▶ [Data]:
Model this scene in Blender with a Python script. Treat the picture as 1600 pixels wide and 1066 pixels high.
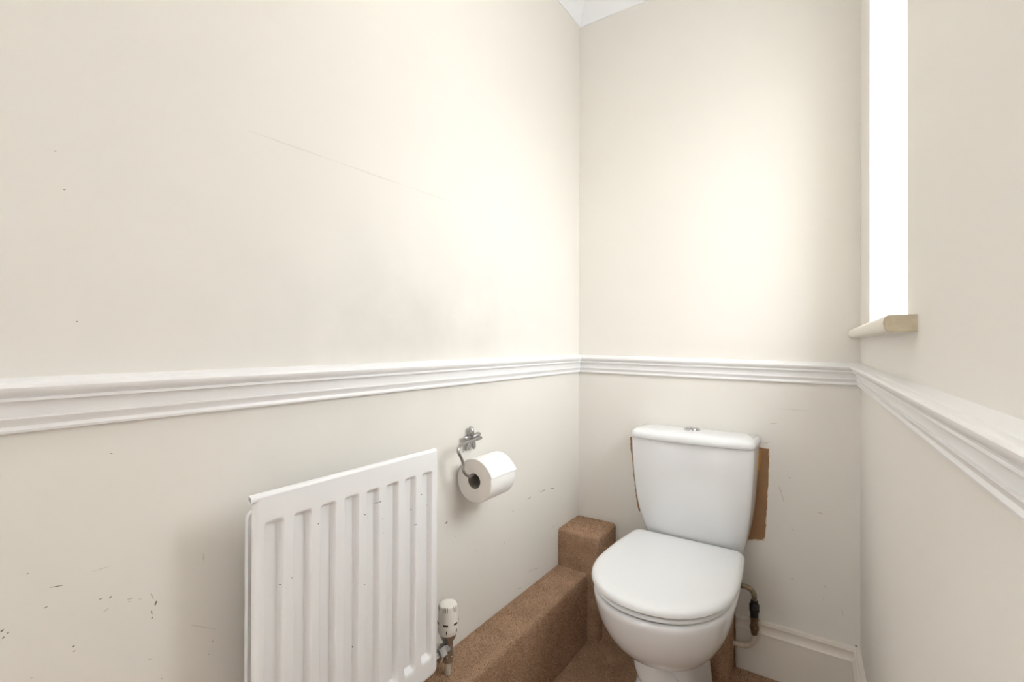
import bpy, bmesh, math, random
from mathutils import Vector, Matrix
random.seed(7)
for o in list(bpy.data.objects):
    bpy.data.objects.remove(o, do_unlink=True)
scn = bpy.context.scene
C = scn.collection
PI = math.pi

# ------------------------------------------------------------------ room measures (metres)
W0, WS = 0.9613, 0.0455          # right wall: x = W0 - WS*y  (not quite parallel to the left wall)
def xr(y): return W0 - WS * y
YR = -2.30                       # wall with the doorway, behind the camera
ZC = 2.4504                      # underside of coving
ZCEIL = 2.545
WIN = (-0.808, -0.255, 1.160, 2.07)   # window opening y0, y1, z0, z1 in the right wall

# ------------------------------------------------------------------ camera
cam = bpy.data.cameras.new('camera')
cam.sensor_width = 36.0
cam.lens = 748.27 / 1600 * 36.0
cam.clip_start = 0.01
co = bpy.data.objects.new('camera', cam)
C.objects.link(co)
F = Vector((-0.5617, 0.8273, 0.0043)).normalized()
R = Vector((0.8273, 0.5617, 0.0033)); R = (R - F * R.dot(F)).normalized()
U = R.cross(F)
co.matrix_world = Matrix(((R.x, U.x, -F.x, 0.9017), (R.y, U.y, -F.y, -1.83), (R.z, U.z, -F.z, 1.1168), (0, 0, 0, 1)))
scn.camera = co

# ------------------------------------------------------------------ sky, light, exposure
world = bpy.data.worlds.new('overcast_sky')
scn.world = world
world.use_nodes = True
bg = world.node_tree.nodes['Background']
bg.inputs[0].default_value = (0.97, 0.985, 1.0, 1)
SKY = 11.4
bg.inputs[1].default_value = SKY
# overcast sky: brighter towards the zenith, dull ground below the horizon
wn, wlk = world.node_tree.nodes, world.node_tree.links
wtc = wn.new('ShaderNodeTexCoord'); wsep = wn.new('ShaderNodeSeparateXYZ'); wramp = wn.new('ShaderNodeValToRGB')
wmr = wn.new('ShaderNodeMapRange'); wmr.inputs[1].default_value = -1.0; wmr.inputs[2].default_value = 1.0
el = wramp.color_ramp.elements
el[0].position = 0.0; el[0].color = (0.22, 0.21, 0.20, 1)
el[1].position = 1.0; el[1].color = (1.86, 1.89, 1.92, 1)
for pos, c in ((0.485, (0.24, 0.23, 0.22, 1)), (0.505, (0.62, 0.63, 0.64, 1))):
    e = el.new(pos); e.color = c
wlk.new(wtc.outputs['Generated'], wsep.inputs[0]); wlk.new(wsep.outputs[2], wmr.inputs[0]); wlk.new(wmr.outputs[0], wramp.inputs[0])
wlk.new(wramp.outputs[0], bg.inputs[0])

def portal(name, loc, rot, sx, sy):
    l = bpy.data.lights.new(name, 'AREA')
    l.shape = 'RECTANGLE'; l.size = sx; l.size_y = sy
    l.cycles.is_portal = True
    o = bpy.data.objects.new(name, l); C.objects.link(o)
    o.location = loc; o.rotation_euler = rot
    return o
wy, wz = (WIN[0] + WIN[1]) / 2, (WIN[2] + WIN[3]) / 2
portal('doorway_daylight', (0.52, YR - 0.05, 1.0), (PI / 2, 0, PI), 0.76, 2.0)
portal('window_daylight', (xr(wy) + 0.225, wy, wz), (0, PI / 2, math.atan(WS) * -1), WIN[3] - WIN[2], WIN[1] - WIN[0])

scn.view_settings.view_transform = 'Standard'
scn.view_settings.look = 'None'
scn.view_settings.gamma = 1.0
scn.view_settings.use_curve_mapping = False
scn.view_settings.exposure = 0.12

# ------------------------------------------------------------------ materials
MATS = {}
def srgb(r, g, b):
    f = lambda c: ((c / 255 + 0.055) / 1.055) ** 2.4 if c > 10 else c / 255 / 12.92
    return (f(r), f(g), f(b), 1)

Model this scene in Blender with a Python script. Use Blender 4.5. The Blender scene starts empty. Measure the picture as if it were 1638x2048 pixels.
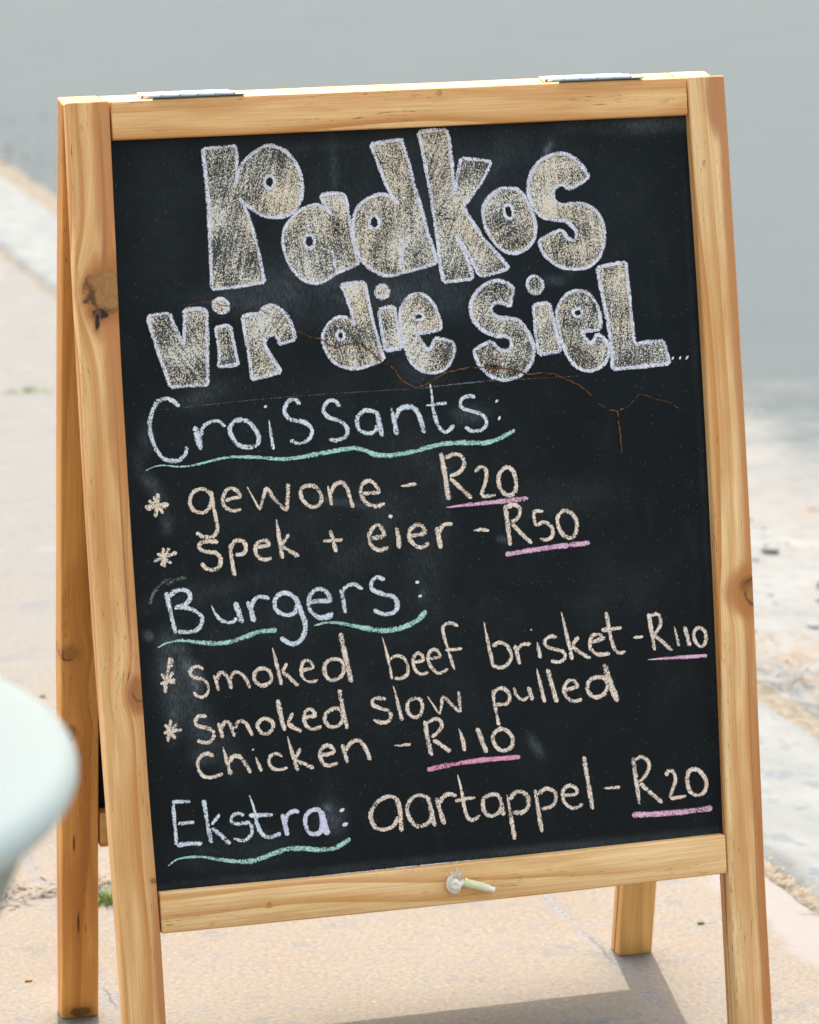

▶ [Work instructions]:
Reproduce, word for word, every line from the start of the records down to and including the line with "scn.camera = co"; skip the pictures.

▶ [Answer to this exercise]:
Model this scene in Blender with a Python script. Treat the picture as 1600 pixels wide and 1066 pixels high.
import bpy, bmesh, math, random
from mathutils import Vector, Matrix
random.seed(7)
for o in list(bpy.data.objects):
    bpy.data.objects.remove(o, do_unlink=True)
scn = bpy.context.scene
C = scn.collection
PI = math.pi

# ------------------------------------------------------------------ room measures (metres)
W0, WS = 0.9613, 0.0455          # right wall: x = W0 - WS*y  (not quite parallel to the left wall)
def xr(y): return W0 - WS * y
YR = -2.30                       # wall with the doorway, behind the camera
ZC = 2.4504                      # underside of coving
ZCEIL = 2.545
WIN = (-0.808, -0.255, 1.160, 2.07)   # window opening y0, y1, z0, z1 in the right wall

# ------------------------------------------------------------------ camera
cam = bpy.data.cameras.new('camera')
cam.sensor_width = 36.0
cam.lens = 748.27 / 1600 * 36.0
cam.clip_start = 0.01
co = bpy.data.objects.new('camera', cam)
C.objects.link(co)
F = Vector((-0.5617, 0.8273, 0.0043)).normalized()
R = Vector((0.8273, 0.5617, 0.0033)); R = (R - F * R.dot(F)).normalized()
U = R.cross(F)
co.matrix_world = Matrix(((R.x, U.x, -F.x, 0.9017), (R.y, U.y, -F.y, -1.83), (R.z, U.z, -F.z, 1.1168), (0, 0, 0, 1)))
scn.camera = co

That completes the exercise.